The one thing, though, that I really haven’t ever understood is the single parents who struggle to raise their children, and yet keep having them. There are no excuses today for contraception ignorance, and being a good parent is too difficult and too important to blithely keep churning them out without being able to give them the right environment to grow up in. Which is what my parents did. I had Sarah 20 years after David; and I put the fear of God into them about having children before they were ready. David was 32 when Nicky was born, and Sarah, at almost 25, is not even sure she’ll ever be ready for the responsibility. I scared the shit out of them about parenthood! My work here is done.

So this will be the first post to start explaining my upbringing in the “A Different Kind of Normal” Category. There is a lot more to my pregnancy story, and the weird marriage to an insane bigamist, but another day …

BTW, Hollie is a fantastic Australian friend I’ve known for years who is now a highly respected Fox News Entertainment reporter, who both writes a column called PopTarts, and appears in entertainment news segments on TV. Catch her at this link:  Entertainment News | Latest News, Videos & Photos on Celebrities, Movies & Music | Fox News.

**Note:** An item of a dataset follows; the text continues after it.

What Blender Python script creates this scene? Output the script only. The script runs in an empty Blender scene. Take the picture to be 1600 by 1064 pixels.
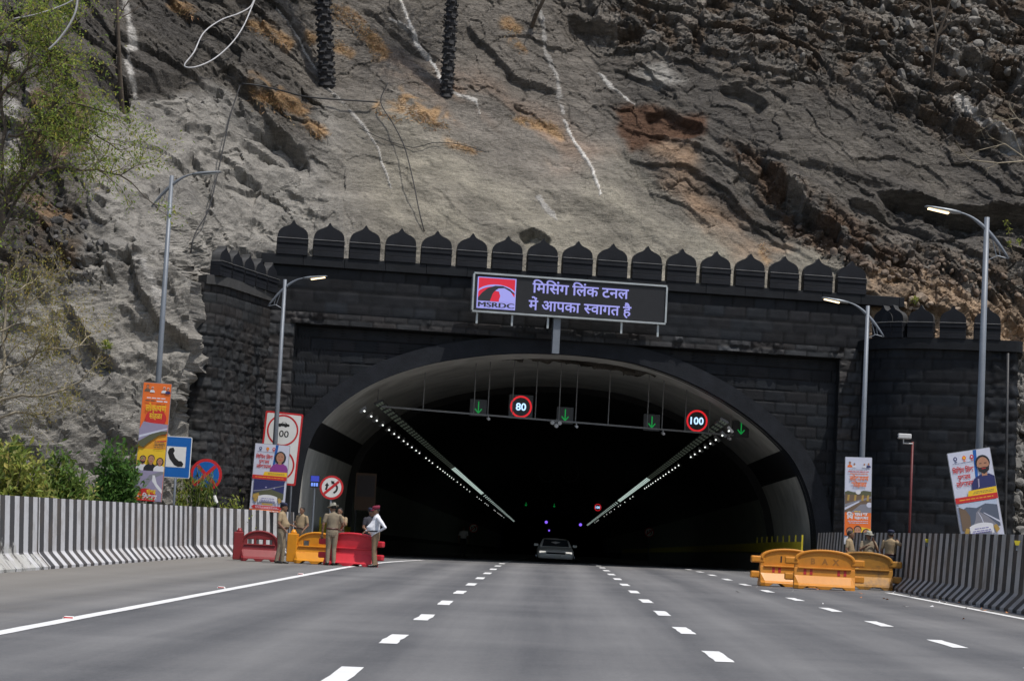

Finally, a note about my Cast of Characters post yesterday. Wow, I didn’t preview it and so when I saw it published I realized the formating was almost unreadable! Note to self: preview everything before publishing it! I will redo it soon.

What a long, complicated post. This time,

I’m really just sayin’ … a lot!

2 Responses to “Day 63 Single Parent: Duhhh …”

  1. HollieM said

    You are amazing! Thanks for the shout out. I’m so happy you are blogging so I can keep up with your world.

    • And thank YOU for being the one who kick started me into starting “A Different Kind of Normal” by asking me that question! I’ve been trying to start this book for years, and just couldn’t seem to get unblocked about it. But now I’ve decided to just do it in blog form and then put it all together in a properly written style once I’ve got all the material written down. I don’t feel overwhelmed about it now, so thank you! Starting is always the hardest part about writing, isn’t it?!